Dicen los expertos de la lengua que
la palabra viene del latín debattuere, que significa discutir, combatir. Es
decir que ya desde el venerable latín la palabreja tenía unas connotaciones
ciertamente agresivas. De acuerdo con estas premisas, el debate es una cosa y
el diálogo es otra bien distinta, porque por una parte nos referimos a una
discusión y otra entendemos el intercambio de opiniones. Pero lo que
contemplamos el lunes 10 fue que entre los líderes de los dos principales
partidos no se trataba de dialogar o de reflexionar, sino que se iba
directamente a la discusión e incluso al combate. Algo de esto es lo que debió
suceder cuando Sánchez y Feijóo se enzarzaron en un programa de televisión
áspero, en el que los presuntos moderadores hicieron mutis por el foro y
permitieron que los contendientes hablaran a la misma vez, con lo cual el
telespectador no se enteró demasiado de las propuestas ni de las réplicas ni
las contrarréplicas. Debió ser el mejor ejemplo de lo que no debe ser un debate
televisivo.
Y es que el objetivo debería ser el
de plantear, exponer, razonar y conocer distintas posturas y argumentos sobre
un tema concreto, con el objeto de que pueda llegarse a una conclusión útil. En
este sentido, los expertos señalan que debe ser plural, debe haber más de dos
voces para que no se convierta en un cuerpo a cuerpo.
El debate es también una técnica
educativa que se puede aplicar tanto en una clase de un instituto como en la
universidad o entre profesionales con autoridad y reconocimiento acreditados, a
fin de que quienes escuchan puedan sacar sus propias conclusiones.

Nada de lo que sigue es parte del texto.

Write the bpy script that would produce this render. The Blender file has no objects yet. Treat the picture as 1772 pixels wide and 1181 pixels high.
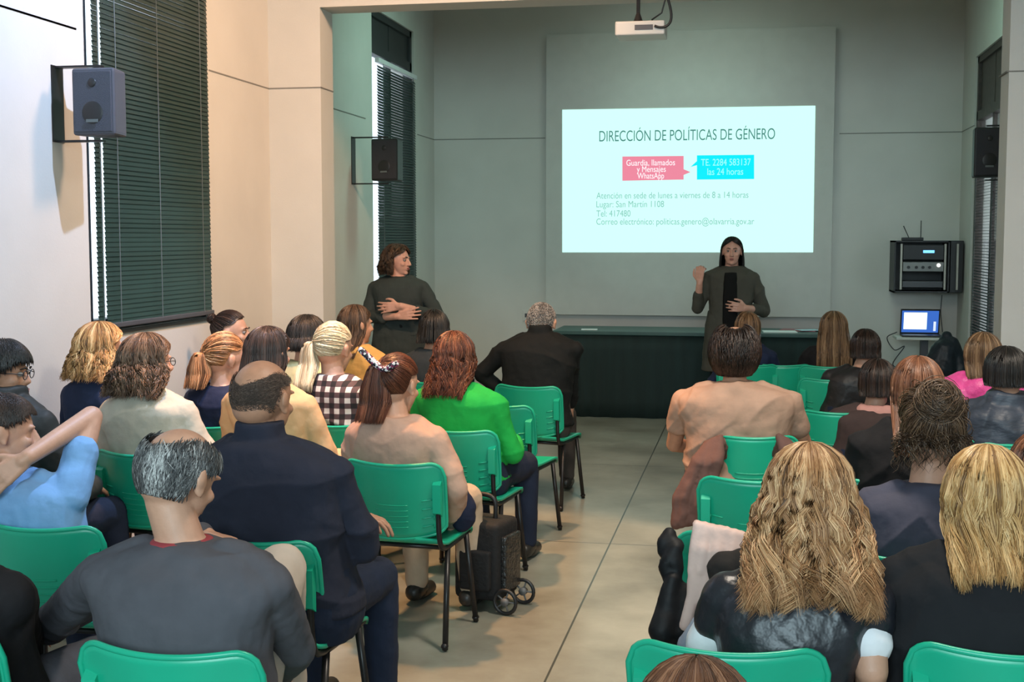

Pero nada de
esto se contempló en la noche del único debate preelectoral, en el cual el
aspirante se creció y se creció mientras el presidente sudaba como un pato.
¿Quién tuvo la culpa?
Ahora sería fácil echarles toda la
responsabilidad a los asesores con los que cada cual estuvo preparando su intervención.
Pobres asesores: politólogos, editorialistas, hacedores de encuestas
sospechosas, sociólogos, propagandistas, economistas, comunicadores, publicistas,
gabinetes de prensa y demás yerbas. ¿Cómo fue posible que nadie contemplara la
realidad dura y cruel a la que se enfrentaban los contendientes con su afán de
interrumpir y hablar a la misma vez que el rival, con lo cual en muchos
momentos la audiencia no pudo desentrañar lo que se estaba diciendo? Un
espectáculo penoso, que no habíamos contemplado siquiera en los debates que
protagonizó Donald Trump frente a sus oponentes del Partido Republicano ni
tampoco frente a Biden.
Mucha gente dice que los participantes lanzaron muchas medias verdades o incluso esgrimieron mentiras sin que esa noche tuvieran insomnio y/o síndrome de culpa. Ciertamente, sería complicado instalar un detector de mentiras cuando se esgrimen datos supuestamente contundentes sobre precios, inflación, producto interior bruto, parados y no parados, crecimiento de la deuda, recuperación de la economía, etcétera. Porque si ese aparatito se pusiera a chillar cada vez que oyese algo desternillante o falso el programa se les iría de las manos a los que controlan. Quizá cuando tengamos robots superinteligentes podríamos ser advertidos de las inexactitudes o mentirijillas de unos y de otros. Pero ¿quién le pondrá el cascabel al gato? ¿Podrá manipularse el diálogo sin que se note demasiado cuando los intervinientes hablan a gran velocidad, tanta velocidad que se anulan mutuamente y muchas veces la audiencia no logra comprender. Puestas así las cosas, alguien debería meter mano en el CIS porque sus encuestas son cada vez más dudosas. Yo mismo, como ciudadano, admito que, además del calor sofocante al que estamos poco acostumbrados, siento decepción y cansancio. Finalmente, tengo la impresión de que los siete portavoces parlamentarios que confrontaron ideas en el plató de RTVE desarrollaron más contenidos que cuando Sánchez y Feijóo fueron protagonistas.